-- BEGIN Given records --
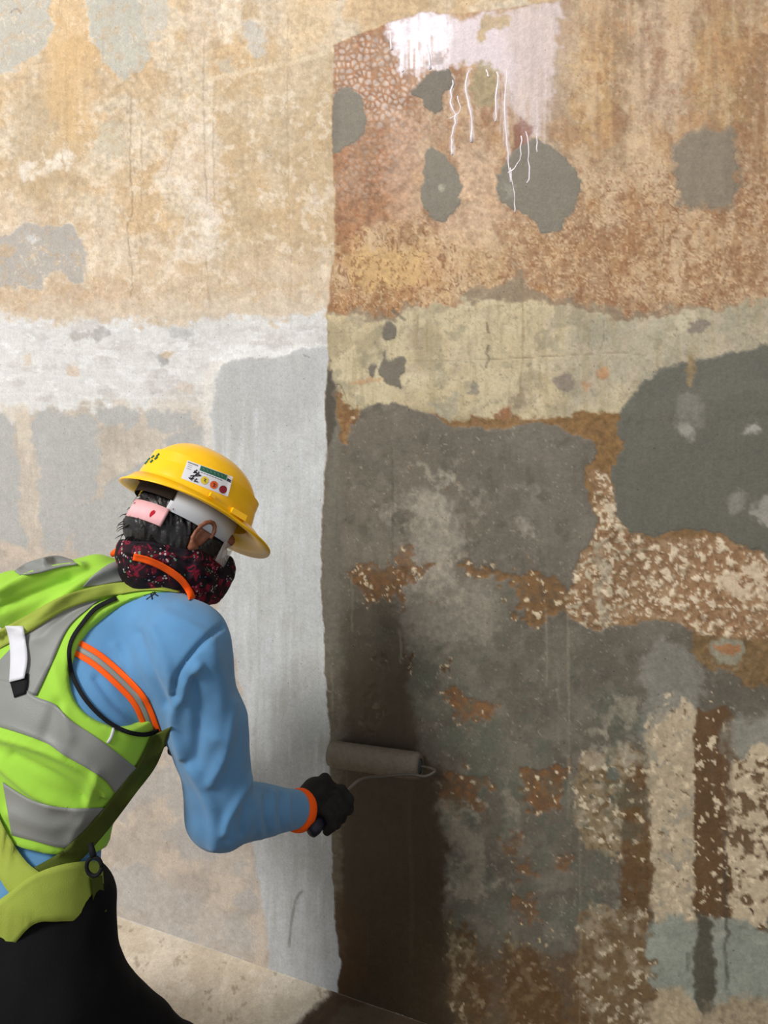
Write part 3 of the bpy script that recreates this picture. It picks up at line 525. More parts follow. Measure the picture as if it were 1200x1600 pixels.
    for k in range(46):   # brush and runner marks all over the dark render
        x = 515+random.random()*680; y = 660+random.random()*800
        L.line([(x, y), (x+2, y+30+80*random.random())], 1.6, random.choice([(112, 106, 94), (78, 74, 64)]), .25, 2)
    A(L.mask([(514, 690), (530, 690), (533, 900), (528, 1000), (508, 1000), (505, 800)], 4, 4)*ct, (108, 104, 94), .08, .1, .15, .6)
    B([(505, 620), (514, 575), (520, 600), (524, 660), (514, 700), (506, 690)], (78, 72, 62), 2, 3)
    # edge of the fresh coating: scraped pale line
    B([(519, 1180), (528, 1180), (534, 1320), (540, 1440), (534, 1500), (524, 1400)], (112, 96, 76), 4, 6, rag=3, op=.7, grain=.3); B([(524, 1395), (560, 1420), (575, 1500), (560, 1545), (526, 1540)], (78, 56, 34), 8, 8, op=.7)
    # repair patches
    for nm, pl in PATCHES[:4]+PATCHES[5:8]:
        A(L.mask(pl, 1.6, 3)*ct, (122, 117, 104) if nm in ('p1', 'p4', 'p3') else (108, 102, 90), .05, .04, .02, .96)
    A(L.mask(PATCHES[4][1], 9, 8)*ct, (128, 118, 102), .05, .08, .12, .92)
    A(L.mask(PATCHES[8][1], 2.5, 4)*ct, (99, 98, 88), .05, .05, .03, .97)
    for pl, o in (([(1060, 668), (1076, 666), (1080, 680), (1064, 682)], .5), ([(1165, 668), (1182, 668), (1184, 676), (1166, 677)], .7), ([(1140, 780), (1160, 765), (1164, 790), (1140, 805)], .25), ([(1188, 780), (1300, 760), (1300, 840), (1190, 815)], .45), ([(1060, 620), (1095, 615), (1095, 665), (1060, 660)], .18)):
        B(pl, (180, 176, 164), 5, 6, op=o)
    B([(1072, 566), (1086, 560), (1086, 590), (1078, 598)], (150, 128, 92), 3, 5, grain=.3, op=.8)
    B([(683, 290), (692, 288), (694, 298), (686, 300)], (176, 168, 150), 3, 4, op=.7); B([(520, 150), (528, 150), (528, 225), (520, 225)], (92, 88, 78), 4, 3, op=.3)
    B([(785, 285), (800, 290), (800, 310), (786, 305)], (170, 166, 152), 5, 6, op=.4)
    L.H += .0007*L.fine+.0016*L.b1
    L.C = np.clip(L.C, .004, .88)
    return L
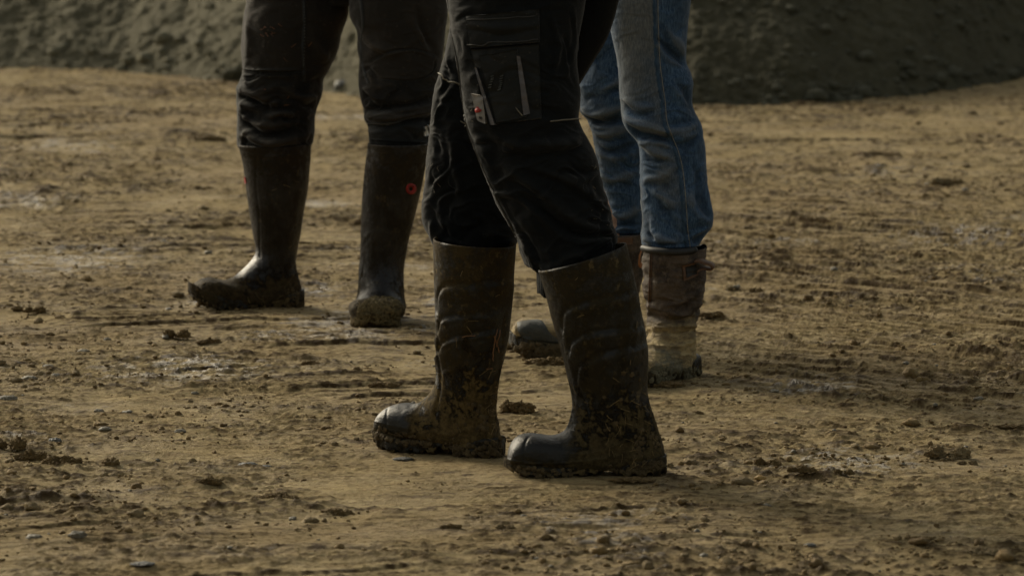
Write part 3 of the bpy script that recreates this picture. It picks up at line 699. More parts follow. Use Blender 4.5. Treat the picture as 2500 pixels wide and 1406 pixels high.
for a in [
 (430, 832, 58, 30, 'crumbly two lobed dark clod on the ground below the left person\'s lifted toe', 'clod', 2),
 (512, 842, 52, 18, 'flat crumbled clod just right of the two lobed clod at left', 'clod', 3),
 (84, 768, 46, 22, 'lumpy brown clod near the left edge, larger of a close pair', 'clod', 2),
 (43, 760, 26, 16, 'small brown clod left of its larger twin near the left edge', 'clod', 1),
 (124, 822, 19, 15, 'single round dark clod below the pair at the left edge', 'clod', 1),
 (1262, 1010, 74, 42, 'mound of broken mud between the two boots of the nearest person', 'clod', 3),
 (2312, 1120, 92, 46, 'largest mud clod, split in two, standing alone at far right', 'clodl', 2),
 (2362, 1134, 42, 16, 'flat crumbled piece at the right foot of the largest clod', 'clodl', 2),
 (1872, 1136, 56, 30, 'dull brown clod with a long tail right of the nearest heel', 'clod', 2),
 (1957, 1168, 66, 20, 'dark flat clod between the ochre stone and the largest clod', 'clod', 3),
 (2060, 1166, 44, 18, 'low brown clod right of the dark flat clod', 'clod', 2),
 (1846, 730, 30, 17, 'small dark clod standing alone right of the brown leather boot', 'clod', 2),
 (22, 1100, 72, 44, 'big dark clod cut by the left edge of the picture', 'clod', 2),
 (78, 1122, 70, 34, 'broken clod right of the big one at the left edge', 'clod', 3),
 (150, 1142, 84, 34, 'low heap of crumbled mud at lower left, end of a row', 'clod', 4),
 (270, 1146, 40, 34, 'upright brown clod right of the crumbled row at lower left', 'clod', 1),
 (672, 1226, 84, 26, 'long low clod with ochre flank in the left foreground', 'clod', 4),
 (514, 1192, 50, 24, 'brown clod among crumbs left of the long low clod', 'clod', 3),
 (826, 1258, 70, 20, 'flat dark clod below the nearest toes in the foreground', 'clod', 3),
 (1738, 786, 58, 20, 'crumbly clod pressed beside the ankle of the brown leather boot', 'clod', 3),
 (936, 944, 66, 20, 'crumb heap left of the nearest person\'s rear boot', 'clod', 4),
 (760, 896, 44, 16, 'small crumb heap in the middle left ground', 'clod', 3),
 (2470, 1046, 80, 16, 'low dark clod row touching the right edge', 'clod', 4),
 (1905, 628, 34, 14, 'small clod in the track ridges far right of the jeans', 'clod', 2),
 (2140, 386, 100, 16, 'dark crumbled patch far behind at right', 'clod', 4),
 (2310, 462, 70, 24, 'low ridge clod in the distance at far right', 'clodl', 3),
 (2210, 775, 66, 10, 'thin long clod lying along a track at right', 'clod', 3),
 (505, 346, 80, 18, 'dark clod row left of the left person\'s boot top', 'clod', 4),
 (495, 466, 40, 12, 'small flat dark clod left of the left person\'s shin', 'clod', 2),
 (318, 550, 24, 12, 'small distant clod in the middle of the left ground', 'clod', 1),
 (1235, 1382 - 80, 44, 16, 'low brown clod in the middle foreground', 'clodl', 2),
 (2240, 1320, 60, 14, 'flat brown clod in the right foreground', 'clod', 3),
 (2410, 1350, 120, 22, 'long ochre crumb heap in the lower right corner', 'clodl', 5),
 (1100, 1300, 50, 15, 'thin brown clod right of the flat foreground clod', 'clod', 3),
 (1700, 1016, 30, 12, 'small clod behind the nearest person\'s heel', 'clod', 1),
]:
    clod(a[0], a[1], a[2], a[3]*.88, a[4], a[5], a[6])
for a in [
 (1856, 1172, 29, 20, 'small ochre stone right of the nearest heel', 'ochre'),
 (606, 1136, 46, 13, 'dark blue grey slate chip in the left foreground', 'slate'),
 (650, 1142, 30, 11, 'smaller slate chip touching the blue grey one', 'slate'),
 (984, 1124, 48, 12, 'flat dark stone in front of the rear boot of the nearest person', 'slate'),
 (256, 1054, 32, 14, 'dark oval stone at left, alone on smooth clay', 'stone'),
 (134, 1076, 32, 16, 'dark grey stone just above the crumbled row at lower left', 'slate'),
 (440, 1056, 26, 14, 'rounded grey stone at left with a brown crumb beside it', 'stone'),
 (72, 926, 36, 15, 'leftmost of a cluster of grey stones at the left edge', 'stone'),
 (96, 914, 30, 17, 'brownish stone in the middle of the cluster at the left edge', 'clodl'),
 (118, 900, 28, 13, 'topmost grey stone of the cluster at the left edge', 'stone'),
 (136, 915, 26, 11, 'rightmost grey stone of the cluster at the left edge', 'stone'),
 (20, 976, 46, 16, 'long grey stone cut by the left edge', 'stone'),
 (242, 1005, 24, 12, 'pale pebble above the oval stone at left', 'stone'),
 (84, 1326, 40, 14, 'dark half buried stone near the lower left corner', 'stone'),
 (188, 1330, 42, 22, 'rounded grey stone right of the half buried one near the lower left corner', 'stone'),
 (350, 1398, 56, 14, 'grey stone cut by the bottom edge at left', 'slate'),
 (1978, 1338, 30, 13, 'bluish stone alone in the lower right foreground', 'slate'),
 (1890, 965, 24, 12, 'dark pebble beyond the crumbs at right', 'stone'),
 (2390, 990, 26, 12, 'small grey stone near the right edge', 'stone'),
 (205, 862, 30, 12, 'flat grey stone in the left middle ground', 'stone'),
 (262, 836, 18, 12, 'small round pebble left of the two lobed clod', 'stone'),
]:
    clod(a[0], a[1], a[2], a[3]*.85, a[4], a[5], 1, 'stone', 'stone', rough=.55)

# crumbs: too many to count
def crumbs(name, n, mat, smin, smed, smax, sub, seed, lab, clus=1.2, box=(8.0, 18.3)):
    rg = np.random.default_rng(seed); N = n*5
    # even in ground area
    y = rg.uniform(box[0]**.5, box[1]**.5, N)**2; x = rg.uniform(-.125, .125, N)*y*1.06
    c = fbm(x*1.3+4, y*1.3-2, None, 4)*clus+fbm(x*5, y*5, None, 3)*.8
    keep = rg.uniform(size=N) < ss(-.5, 1.0, c)*1.2; x, y = x[keep][:n], y[keep][:n]; n = len(x)
    for fx, fy in FEETW:
        k = (x-fx)**2+(y-fy)**2 > .045**2; x, y = x[k], y[k]
    n = len(x); r = np.clip(smed*np.exp(rg.normal(size=n)*.5), smin, smax)
    z, _, _ = gh(x, y)
    v, f = ICO[sub]; nv = len(v)
    V = v[None]*(1+.35*rg.normal(size=(n, nv, 1)).clip(-1.2, 1.2)*.7)
    V = V*r[:, None, None]*np.stack([rg.uniform(.8, 1.7, n), rg.uniform(.8, 1.5, n), rg.uniform(.5, .95, n)], -1)[:, None]
    a = rg.uniform(0, 6.28, n); ca, sa = np.cos(a)[:, None], np.sin(a)[:, None]
    V = np.stack([V[..., 0]*ca-V[..., 1]*sa, V[..., 0]*sa+V[..., 1]*ca, V[..., 2]], -1)+np.stack([x, y, z+r*.3], -1)[:, None]
    Fq = (f[None]+(np.arange(n)*nv)[:, None, None]).reshape(-1, 3)
    o = mesh(name, V.reshape(-1, 3), Fq, M[mat]); o['kind'] = 'stuff'; o['label'] = lab; o['category'] = 'crumbs'
crumbs('mud_crumbs', 17000, 'crumb', .0008, .0019, .006, 0, 21, 'fine dark mud crumbs strewn over the clay')
crumbs('mud_crumbs', 600, 'crumb', .003, .0046, .012, 1, 22, 'thumb sized brown mud crumbs strewn over the clay', 1.6)
crumbs('mud_crumbs', 600, 'clodl', .003, .0045, .011, 1, 24, 'tan mud crumbs the colour of the clay', 1.3)
crumbs('gravel', 300, 'stone', .0012, .0025, .010, 1, 23, 'small grey pebbles pressed into the clay', .7)

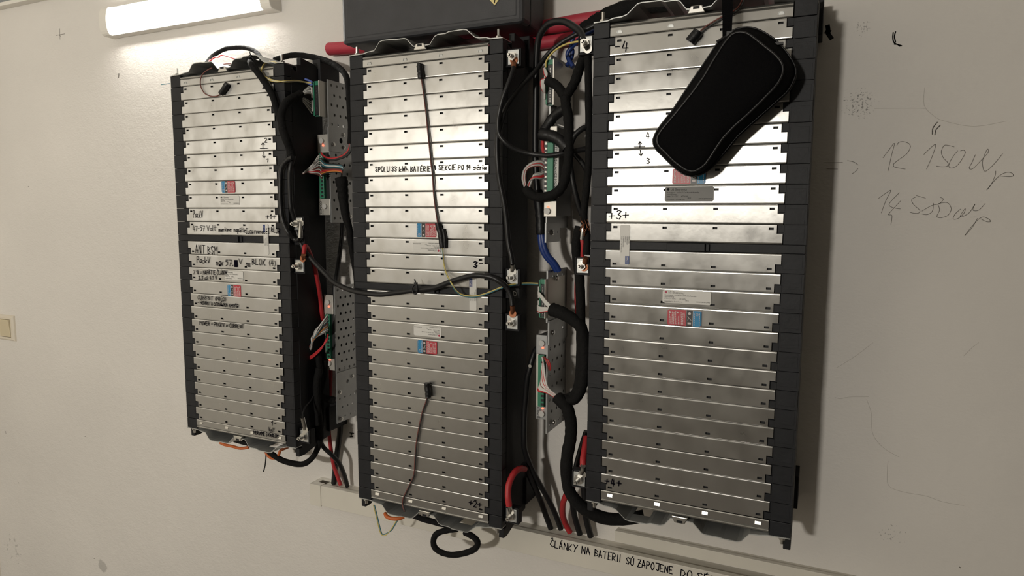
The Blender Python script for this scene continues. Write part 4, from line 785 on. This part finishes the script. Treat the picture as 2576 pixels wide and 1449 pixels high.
-- END Given records --
- [Work to do]: Go over the records above and tally the lines with the word "that" in them. Give the number alone.

- [Task response]: 2